In the same vein, a substantial number of young families have taken advantage of this new remote work opportunity and migrated out of the GTA to relocate in smaller population centres across the province. As an example, the small town of Smooth Rock Falls in far-flung northeastern Ontario, has grown by 60 families in the recent past.
Further, there are no longer any practical economic justifications for the province’s new businesses and population growth to be concentrated in the traditional regions of south and southwestern Ontario. On the contrary, there are a multitude of economic reasons, underwritten by many 21st-century technologies, why not to do so.

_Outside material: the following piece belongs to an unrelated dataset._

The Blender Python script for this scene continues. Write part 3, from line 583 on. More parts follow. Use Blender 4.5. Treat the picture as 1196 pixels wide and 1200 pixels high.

The report of the Ontario Housing Affordability Task Force states this province will require 1.5 million new dwellings built in the next 10 years. If we accept this number as accurate, this equates to a reasonable-sized city. That being the case, why don’t we locate a greenfield site on the Canadian Shield and build one?
I know on the face of it this suggestion sounds ridiculous. I can hear people thinking, “Do you have any idea how expensive that would be?” And, my response is that it would be at least 15 per cent less than the cost of incorporating 1.5 million new dwellings in or around existing towns and cities, not to mention the benefit of protecting our precious farmland and natural ecosystem.
I’d like you to imagine a LEED-built city: designed from the ground up to be liveable, physically defined by universally accessible public spaces and parks that promote community. Its pedestrian mobility options, public transit systems and roadways logically designed for ease of users. Architecture and landscape design that is integrative from climatic and ecological contexts. And cutting-edge technologies incorporated into every building and service.
While it may strike you as a fantasy, I’d argue it is the only fiscally and socially responsible answer to this province’s dilemma.
Nor am I relegating existing towns and cities to the dustbin of the past. Just the opposite, this solution would provide them with the “breather” necessary to retrench and evolve (perhaps led by New Urbanism) to meet the demands of the next 100 years.
Let’s stop being reactive and become proactive, if for no other reason than our taxpayers’ pocketbook.